Zico Kolter is an Assistant Professor in the School of Computer Science at Carnegie Mellon University, and also serves as Chief Scientist of AI Research for the Bosch Center for Artificial Intelligence. His work focuses on the intersection of machine learning and optimization, with a large focus on developing more robust, explainable, and rigorous methods in deep learning. In addition, he has worked on a number of application areas, highlighted by work on sustainability and smart energy systems. He is the recipient of the DARPA Young Faculty Award, and best paper awards at KDD, IJCAI, and PESGM.

Thomas Dietterich (Oregon State University)

Tom Dietterich (AB Oberlin College 1977; MS University of Illinois 1979; PhD Stanford University 1984) is Professor and Director of Intelligent Systems Research at Oregon State University.
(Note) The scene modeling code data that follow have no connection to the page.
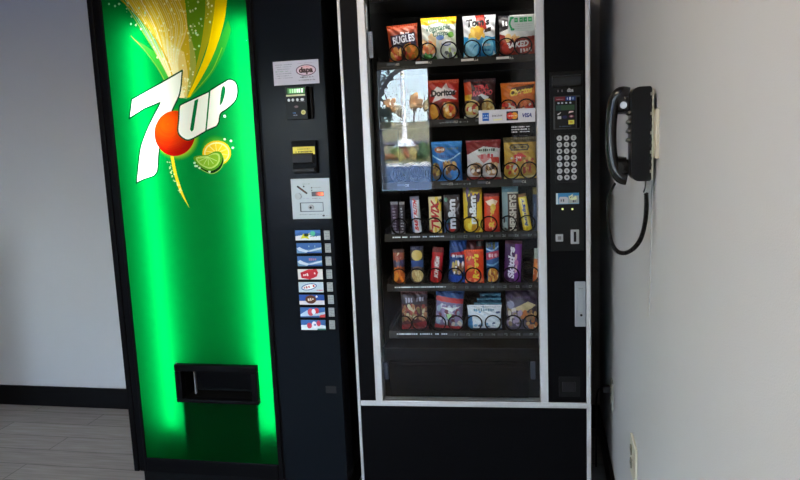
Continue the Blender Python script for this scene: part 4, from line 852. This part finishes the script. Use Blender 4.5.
# --- control column of the snack machine
cpn = new('control_panel', None, snack)
q = rect(S, 550.5, 71.5, 583.5, 251); MB().box(q[0], .0, q[1], q[2], .004, q[3], .0015).build('bezel', mat('control_bezel', (.009, .0095, .010), .4, spec=.12), cpn)
q = rect(S, 552, 75, 580.5, 87); b = MB(); b.prism([(0, q[1]), (0, q[3]), (-.016, q[3]-.004), (-.019, q[3]-.010), (-.010, q[1]+.004)], q[0], q[2], 'x'); b.build('bill_acceptor', mat('acceptor_plastic', (.03, .032, .034), .28, spec=.12), cpn)
c = Canvas(0, 0, 22, 5, .25); c.scribble((4, 2.2), 7, 2.6, (110, 100, 100)); c.text('dba', (15.5, 2.6), 7, 3.8, (190, 190, 190), bold=.03); place_canvas(c, 'bill_lettering', rect(S, 556.5, 87.6, 576, 92.8), cpn, -.0006, thick=None)
rd = new('card_reader', None, cpn); q = rect(S, 553.8, 95.8, 580.5, 129, -.012); MB().box(q[0], -.014, q[1], q[2], .0, q[3], .003).build('reader_body', mat('reader_grey', (.06, .062, .065), .35, spec=.12), rd)
c = Canvas(0, 0, 20, 30, .2, (18, 18, 20)); c.poly([(0, 26), (10, 26), (10, 30), (0, 30)], (110, 34, 46)); c.poly([(10.5, 26), (20, 26), (20, 30), (10.5, 30)], (24, 60, 130)); c.ell((14.8, 28), .9, 1.6, (230, 245, 255)); c.ell((12.2, 28), .6, 1.2, (170, 190, 230)); c.ell((17.6, 28), .9, 1.2, (130, 160, 200)); c.scribble((5, 27.6), 7, 1, (190, 150, 160))
for x in (3.5, 7, 11, 15): c.ell((x, 24), 1.1, .8, (190, 195, 210))
c.poly([(1, 17), (19, 17), (19, 22), (1, 22)], (50, 84, 56)); c.poly([(1, 17), (6, 17), (6, 22), (1, 22)], (40, 70, 66))
c.poly([(2, 13.5), (6, 15.5), (5, 14), (3, 12.5)], (210, 210, 210)); c.poly([(13, 14), (18, 15), (18, 16), (14, 16)], (220, 195, 200)); c.poly([(2.4, 8.8), (6, 8.8), (6, 11.4), (2.4, 11.4)], (200, 195, 205)); c.ell((16, 11), 2.4, 1.4, (120, 50, 80)); c.ell((16, 11), 1.2, .7, (220, 190, 190)); c.ell((9.5, 10.5), 2.4, 1.6, (40, 40, 80))
c.poly([(13, 3.4), (18.6, 3.4), (18.6, 7.4), (13, 7.4)], (226, 216, 90)); c.poly([(14.4, 4.4), (17.2, 4.4), (17.2, 6.4), (14.4, 6.4)], (196, 170, 50)); c.scribble((10, 1.6), 12, .9, (80, 100, 130))
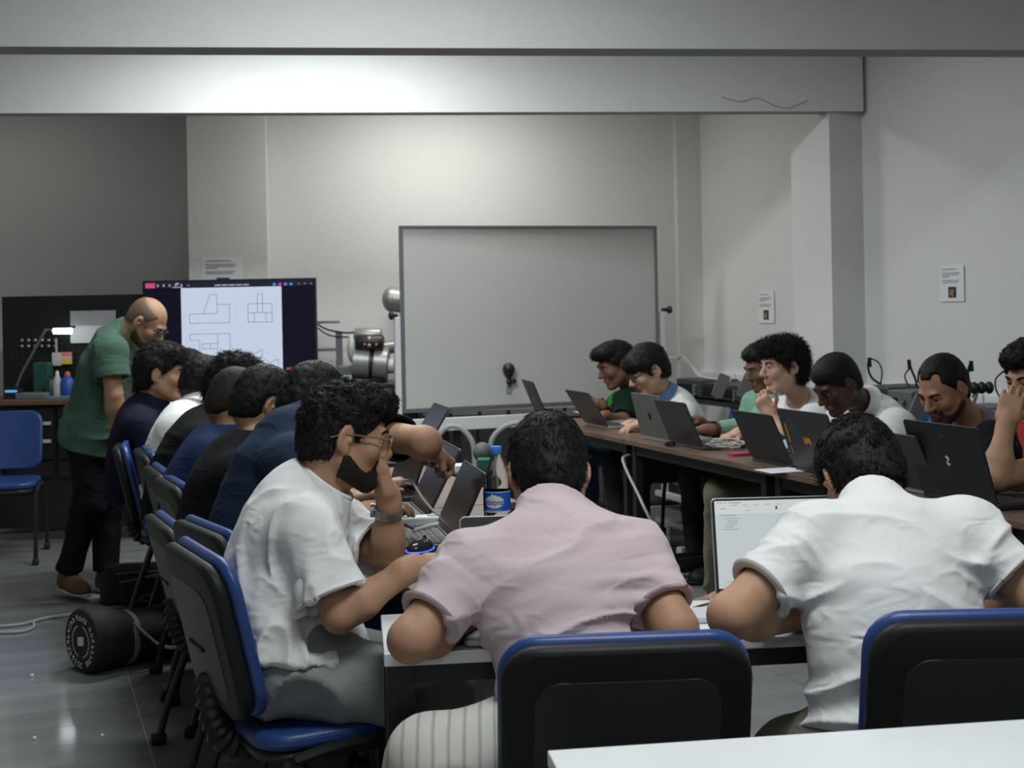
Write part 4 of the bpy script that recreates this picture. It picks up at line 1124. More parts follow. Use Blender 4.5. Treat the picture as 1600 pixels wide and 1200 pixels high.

Among his contributions to machine learning research are (a) the formalization of the multiple-instance problem, (b) the development of the error-correcting output coding method for multi-class prediction, (c) methods for ensemble learning, (d) the development of the MAXQ framework for hierarchical reinforcement learning, and (e) the application of gradient tree boosting to problems of structured prediction and latent variable models. Dietterich has pursued application-driven fundamental research in many areas including drug discovery, computer vision, computational sustainability, and intelligent user interfaces. Dietterich has served the machine learning community in a variety of roles including Executive Editor of the Machine Learning journal, co-founder of the Journal of Machine Learning Research, editor of the MIT Press Book Series on Adaptive Computation and Machine Learning, and editor of the Morgan-Claypool Synthesis series on Artificial Intelligence and Machine Learning. He was Program Co-Chair of AAAI-1990, Program Chair of NIPS-2000, and General Chair of NIPS-2001. He was first President of the International Machine Learning Society (the parent organization of ICML) and served a term on the NIPS Board of Trustees and the Council of AAAI.